Materials provided
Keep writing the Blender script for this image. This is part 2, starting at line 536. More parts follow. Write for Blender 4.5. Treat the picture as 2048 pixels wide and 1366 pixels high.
==
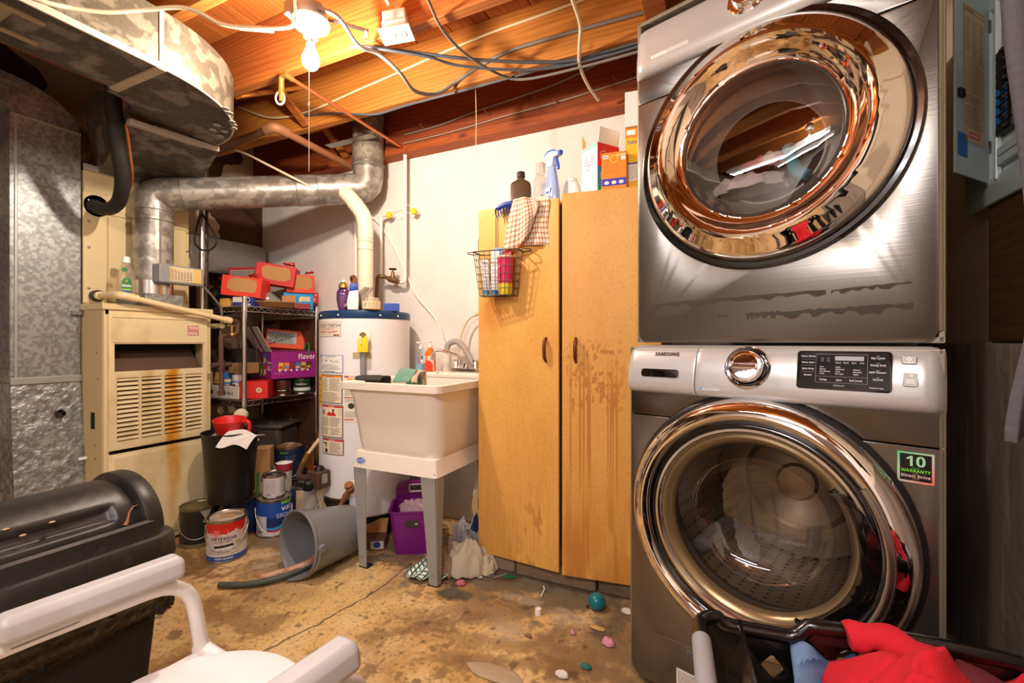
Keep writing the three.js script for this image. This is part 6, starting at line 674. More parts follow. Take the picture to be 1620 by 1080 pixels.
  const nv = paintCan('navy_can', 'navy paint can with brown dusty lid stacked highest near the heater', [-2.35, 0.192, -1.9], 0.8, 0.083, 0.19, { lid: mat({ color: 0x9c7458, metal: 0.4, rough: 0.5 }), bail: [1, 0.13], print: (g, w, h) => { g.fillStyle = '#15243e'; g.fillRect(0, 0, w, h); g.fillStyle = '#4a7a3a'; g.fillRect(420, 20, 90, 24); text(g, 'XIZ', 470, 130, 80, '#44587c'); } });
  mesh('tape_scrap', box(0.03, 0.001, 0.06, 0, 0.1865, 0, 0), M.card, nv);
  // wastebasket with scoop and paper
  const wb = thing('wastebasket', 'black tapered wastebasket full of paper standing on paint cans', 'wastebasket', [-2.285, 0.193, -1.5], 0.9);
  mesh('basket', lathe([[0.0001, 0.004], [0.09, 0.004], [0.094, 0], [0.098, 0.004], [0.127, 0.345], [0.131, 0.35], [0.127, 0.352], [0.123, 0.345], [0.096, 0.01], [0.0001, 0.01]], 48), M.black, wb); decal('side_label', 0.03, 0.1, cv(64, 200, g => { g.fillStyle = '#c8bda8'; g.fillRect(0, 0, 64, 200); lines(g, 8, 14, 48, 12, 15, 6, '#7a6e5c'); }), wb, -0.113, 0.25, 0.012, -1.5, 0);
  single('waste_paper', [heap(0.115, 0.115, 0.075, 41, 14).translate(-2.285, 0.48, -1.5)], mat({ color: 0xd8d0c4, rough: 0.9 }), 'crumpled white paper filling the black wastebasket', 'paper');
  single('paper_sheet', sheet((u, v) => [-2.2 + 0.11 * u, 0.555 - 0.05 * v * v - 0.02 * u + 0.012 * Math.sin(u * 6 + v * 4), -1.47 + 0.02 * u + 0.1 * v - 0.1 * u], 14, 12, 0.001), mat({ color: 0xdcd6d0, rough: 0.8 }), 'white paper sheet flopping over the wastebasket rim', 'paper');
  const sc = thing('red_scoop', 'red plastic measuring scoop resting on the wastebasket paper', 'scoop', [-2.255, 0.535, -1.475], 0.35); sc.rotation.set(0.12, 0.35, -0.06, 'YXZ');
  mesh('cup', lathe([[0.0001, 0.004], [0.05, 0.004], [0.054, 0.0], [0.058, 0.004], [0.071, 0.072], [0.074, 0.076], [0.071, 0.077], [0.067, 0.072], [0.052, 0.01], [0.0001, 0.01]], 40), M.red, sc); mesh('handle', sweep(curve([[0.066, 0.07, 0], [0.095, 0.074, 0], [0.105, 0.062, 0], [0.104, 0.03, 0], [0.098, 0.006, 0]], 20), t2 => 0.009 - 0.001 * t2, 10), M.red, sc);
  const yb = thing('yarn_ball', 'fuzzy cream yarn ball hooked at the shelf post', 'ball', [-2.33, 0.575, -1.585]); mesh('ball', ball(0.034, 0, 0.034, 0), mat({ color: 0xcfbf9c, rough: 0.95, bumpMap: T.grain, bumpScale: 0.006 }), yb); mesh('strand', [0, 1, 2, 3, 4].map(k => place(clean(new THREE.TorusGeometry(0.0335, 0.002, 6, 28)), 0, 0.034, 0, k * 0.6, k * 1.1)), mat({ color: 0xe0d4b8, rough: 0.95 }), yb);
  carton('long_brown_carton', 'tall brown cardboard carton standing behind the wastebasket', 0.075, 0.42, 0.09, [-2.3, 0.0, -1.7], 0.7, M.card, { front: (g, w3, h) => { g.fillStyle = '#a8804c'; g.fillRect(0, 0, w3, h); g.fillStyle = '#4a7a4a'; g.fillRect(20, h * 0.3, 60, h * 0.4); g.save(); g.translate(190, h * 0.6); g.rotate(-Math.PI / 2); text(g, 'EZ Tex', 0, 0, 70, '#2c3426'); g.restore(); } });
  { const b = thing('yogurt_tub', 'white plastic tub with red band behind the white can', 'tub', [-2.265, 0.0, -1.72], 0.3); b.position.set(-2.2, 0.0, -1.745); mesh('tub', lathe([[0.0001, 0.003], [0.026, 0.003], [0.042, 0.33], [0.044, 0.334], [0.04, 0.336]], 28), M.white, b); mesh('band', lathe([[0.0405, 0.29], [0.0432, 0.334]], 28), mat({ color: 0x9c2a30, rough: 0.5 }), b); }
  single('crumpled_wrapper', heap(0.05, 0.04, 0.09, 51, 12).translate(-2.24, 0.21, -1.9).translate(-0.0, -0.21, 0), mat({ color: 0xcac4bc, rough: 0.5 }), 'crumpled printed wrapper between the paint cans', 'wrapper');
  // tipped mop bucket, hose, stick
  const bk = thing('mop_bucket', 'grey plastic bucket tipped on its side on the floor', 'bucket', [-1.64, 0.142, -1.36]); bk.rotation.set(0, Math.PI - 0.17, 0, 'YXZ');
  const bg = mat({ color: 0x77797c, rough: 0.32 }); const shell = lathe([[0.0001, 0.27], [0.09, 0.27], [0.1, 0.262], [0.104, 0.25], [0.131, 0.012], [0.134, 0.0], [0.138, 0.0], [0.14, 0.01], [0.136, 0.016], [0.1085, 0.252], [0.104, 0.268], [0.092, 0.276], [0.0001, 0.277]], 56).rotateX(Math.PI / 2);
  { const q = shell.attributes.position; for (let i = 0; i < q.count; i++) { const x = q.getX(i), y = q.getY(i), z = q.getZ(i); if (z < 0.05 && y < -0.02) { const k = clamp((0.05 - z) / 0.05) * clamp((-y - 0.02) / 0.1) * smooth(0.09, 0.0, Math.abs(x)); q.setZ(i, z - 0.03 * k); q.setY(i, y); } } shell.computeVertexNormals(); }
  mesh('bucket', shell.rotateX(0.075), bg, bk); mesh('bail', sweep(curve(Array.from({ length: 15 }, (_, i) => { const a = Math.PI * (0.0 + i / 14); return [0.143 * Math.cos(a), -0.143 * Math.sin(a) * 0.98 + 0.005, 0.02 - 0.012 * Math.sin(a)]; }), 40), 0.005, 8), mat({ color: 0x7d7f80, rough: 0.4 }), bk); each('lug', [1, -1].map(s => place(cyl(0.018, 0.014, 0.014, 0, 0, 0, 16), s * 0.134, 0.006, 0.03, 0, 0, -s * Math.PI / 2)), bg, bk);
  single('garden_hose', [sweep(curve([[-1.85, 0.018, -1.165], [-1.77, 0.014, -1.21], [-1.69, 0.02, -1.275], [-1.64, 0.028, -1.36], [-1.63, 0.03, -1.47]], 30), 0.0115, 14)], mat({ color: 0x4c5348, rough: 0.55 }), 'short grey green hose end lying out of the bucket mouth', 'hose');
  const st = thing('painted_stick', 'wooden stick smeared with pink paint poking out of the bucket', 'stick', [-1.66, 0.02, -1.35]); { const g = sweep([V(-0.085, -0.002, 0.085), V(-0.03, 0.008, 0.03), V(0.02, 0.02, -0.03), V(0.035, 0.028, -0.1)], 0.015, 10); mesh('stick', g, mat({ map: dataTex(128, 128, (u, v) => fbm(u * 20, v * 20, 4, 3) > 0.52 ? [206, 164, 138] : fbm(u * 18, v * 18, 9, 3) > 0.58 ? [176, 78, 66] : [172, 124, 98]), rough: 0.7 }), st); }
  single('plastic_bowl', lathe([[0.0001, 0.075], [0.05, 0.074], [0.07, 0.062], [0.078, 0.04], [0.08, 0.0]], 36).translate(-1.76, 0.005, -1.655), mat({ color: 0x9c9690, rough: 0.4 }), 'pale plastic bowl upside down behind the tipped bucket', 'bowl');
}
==
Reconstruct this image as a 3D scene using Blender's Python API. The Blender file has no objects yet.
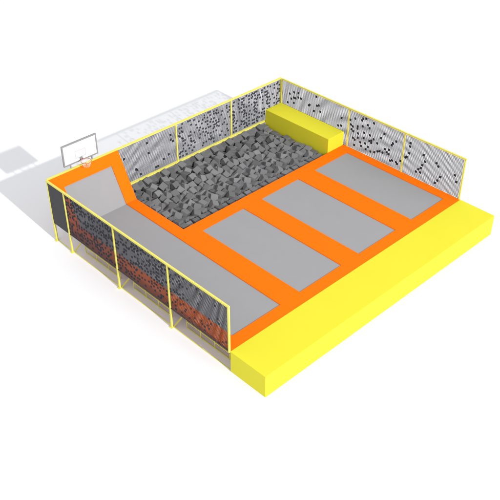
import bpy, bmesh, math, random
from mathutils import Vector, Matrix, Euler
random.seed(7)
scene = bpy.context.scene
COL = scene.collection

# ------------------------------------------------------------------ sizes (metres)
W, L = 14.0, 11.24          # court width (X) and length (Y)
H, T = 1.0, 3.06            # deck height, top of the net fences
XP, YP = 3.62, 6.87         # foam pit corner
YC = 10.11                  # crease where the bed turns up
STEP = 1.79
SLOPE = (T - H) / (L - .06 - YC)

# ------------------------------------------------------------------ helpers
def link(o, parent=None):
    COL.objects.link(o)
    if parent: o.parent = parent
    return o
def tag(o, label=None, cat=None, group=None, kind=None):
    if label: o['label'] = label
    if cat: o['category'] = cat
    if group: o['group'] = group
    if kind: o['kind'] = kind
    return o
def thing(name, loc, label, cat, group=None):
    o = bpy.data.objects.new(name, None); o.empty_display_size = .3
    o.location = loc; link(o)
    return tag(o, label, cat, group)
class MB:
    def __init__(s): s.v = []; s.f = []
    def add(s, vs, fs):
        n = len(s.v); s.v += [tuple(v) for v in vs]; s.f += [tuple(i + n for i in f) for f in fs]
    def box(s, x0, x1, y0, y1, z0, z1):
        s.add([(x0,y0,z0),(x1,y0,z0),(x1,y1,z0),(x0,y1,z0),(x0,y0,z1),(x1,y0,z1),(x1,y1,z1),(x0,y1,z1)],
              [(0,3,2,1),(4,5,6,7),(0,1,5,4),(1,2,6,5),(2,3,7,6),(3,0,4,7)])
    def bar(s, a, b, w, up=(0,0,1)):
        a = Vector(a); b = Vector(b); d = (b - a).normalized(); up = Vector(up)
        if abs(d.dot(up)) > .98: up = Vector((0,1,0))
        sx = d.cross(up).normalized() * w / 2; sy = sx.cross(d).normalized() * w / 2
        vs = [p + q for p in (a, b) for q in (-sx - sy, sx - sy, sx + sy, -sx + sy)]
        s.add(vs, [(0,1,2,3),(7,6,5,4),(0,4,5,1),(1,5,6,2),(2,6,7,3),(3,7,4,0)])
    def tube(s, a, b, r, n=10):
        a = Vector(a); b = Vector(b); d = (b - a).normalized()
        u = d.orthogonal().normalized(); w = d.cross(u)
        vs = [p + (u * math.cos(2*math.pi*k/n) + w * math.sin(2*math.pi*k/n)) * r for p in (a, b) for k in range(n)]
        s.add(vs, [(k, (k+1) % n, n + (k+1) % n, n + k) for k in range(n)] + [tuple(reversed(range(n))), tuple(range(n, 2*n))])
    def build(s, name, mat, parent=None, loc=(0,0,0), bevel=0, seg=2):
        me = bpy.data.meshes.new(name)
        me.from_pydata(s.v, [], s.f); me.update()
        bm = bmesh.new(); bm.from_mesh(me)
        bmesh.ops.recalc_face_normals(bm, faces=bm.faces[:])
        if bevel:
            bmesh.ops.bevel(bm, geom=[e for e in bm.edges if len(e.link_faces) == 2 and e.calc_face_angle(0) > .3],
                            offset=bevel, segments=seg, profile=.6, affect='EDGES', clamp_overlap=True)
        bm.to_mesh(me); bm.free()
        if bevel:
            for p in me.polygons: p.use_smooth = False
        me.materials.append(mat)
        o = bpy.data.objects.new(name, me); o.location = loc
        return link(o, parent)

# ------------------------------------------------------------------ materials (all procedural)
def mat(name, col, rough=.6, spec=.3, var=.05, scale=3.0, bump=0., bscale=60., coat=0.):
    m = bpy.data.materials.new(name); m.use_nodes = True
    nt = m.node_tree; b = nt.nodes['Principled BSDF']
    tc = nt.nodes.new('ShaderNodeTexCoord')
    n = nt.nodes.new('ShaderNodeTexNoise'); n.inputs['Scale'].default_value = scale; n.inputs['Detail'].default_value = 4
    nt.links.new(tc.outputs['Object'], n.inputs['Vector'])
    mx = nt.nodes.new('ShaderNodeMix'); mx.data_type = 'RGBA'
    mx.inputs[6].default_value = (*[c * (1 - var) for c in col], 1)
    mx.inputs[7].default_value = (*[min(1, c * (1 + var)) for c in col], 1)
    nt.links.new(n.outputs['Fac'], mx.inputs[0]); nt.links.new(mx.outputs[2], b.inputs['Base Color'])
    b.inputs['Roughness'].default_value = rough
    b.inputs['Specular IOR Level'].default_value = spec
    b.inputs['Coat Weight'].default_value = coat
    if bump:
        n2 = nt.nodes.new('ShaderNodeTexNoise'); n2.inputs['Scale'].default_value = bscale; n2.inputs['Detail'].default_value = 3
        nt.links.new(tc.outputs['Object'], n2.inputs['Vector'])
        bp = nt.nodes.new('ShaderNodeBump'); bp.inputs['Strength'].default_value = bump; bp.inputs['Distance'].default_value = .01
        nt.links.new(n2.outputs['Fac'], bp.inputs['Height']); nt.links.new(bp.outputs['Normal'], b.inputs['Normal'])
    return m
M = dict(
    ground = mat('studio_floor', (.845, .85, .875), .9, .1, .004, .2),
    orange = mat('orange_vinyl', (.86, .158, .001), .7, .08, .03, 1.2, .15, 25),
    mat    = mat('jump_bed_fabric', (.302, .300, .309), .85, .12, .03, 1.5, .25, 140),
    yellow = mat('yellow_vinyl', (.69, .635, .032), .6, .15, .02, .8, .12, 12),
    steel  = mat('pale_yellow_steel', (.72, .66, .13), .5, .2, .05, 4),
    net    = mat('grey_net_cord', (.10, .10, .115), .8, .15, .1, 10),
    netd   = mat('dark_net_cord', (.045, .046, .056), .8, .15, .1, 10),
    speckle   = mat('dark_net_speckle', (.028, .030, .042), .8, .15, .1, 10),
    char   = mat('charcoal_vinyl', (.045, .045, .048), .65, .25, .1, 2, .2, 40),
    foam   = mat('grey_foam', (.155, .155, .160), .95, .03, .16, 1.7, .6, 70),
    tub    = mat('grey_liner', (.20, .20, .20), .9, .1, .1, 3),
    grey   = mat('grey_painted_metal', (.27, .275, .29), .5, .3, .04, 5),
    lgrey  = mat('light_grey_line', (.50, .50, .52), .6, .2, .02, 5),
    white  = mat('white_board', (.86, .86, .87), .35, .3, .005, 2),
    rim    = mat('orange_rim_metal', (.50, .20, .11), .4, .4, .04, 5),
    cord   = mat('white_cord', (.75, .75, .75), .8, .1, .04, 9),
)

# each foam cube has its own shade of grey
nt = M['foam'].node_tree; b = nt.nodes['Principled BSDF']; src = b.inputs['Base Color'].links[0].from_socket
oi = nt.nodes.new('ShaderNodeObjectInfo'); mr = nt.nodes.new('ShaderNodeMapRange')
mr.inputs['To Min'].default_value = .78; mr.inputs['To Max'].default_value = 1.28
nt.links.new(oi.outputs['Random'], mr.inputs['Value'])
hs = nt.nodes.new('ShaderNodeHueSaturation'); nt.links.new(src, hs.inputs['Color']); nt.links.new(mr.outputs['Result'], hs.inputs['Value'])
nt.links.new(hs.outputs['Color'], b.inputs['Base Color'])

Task
Copy out exactly the material that runs from the line with "Reconstruct this image" to the line with "SLOPE = (T - H) / (L - .06 - YC)", ends included, and leave the pictures behind.

Task answer
Reconstruct this image as a 3D scene using Blender's Python API. The Blender file has no objects yet.
import bpy, bmesh, math, random
from mathutils import Vector, Matrix, Euler
random.seed(7)
scene = bpy.context.scene
COL = scene.collection

# ------------------------------------------------------------------ sizes (metres)
W, L = 14.0, 11.24          # court width (X) and length (Y)
H, T = 1.0, 3.06            # deck height, top of the net fences
XP, YP = 3.62, 6.87         # foam pit corner
YC = 10.11                  # crease where the bed turns up
STEP = 1.79
SLOPE = (T - H) / (L - .06 - YC)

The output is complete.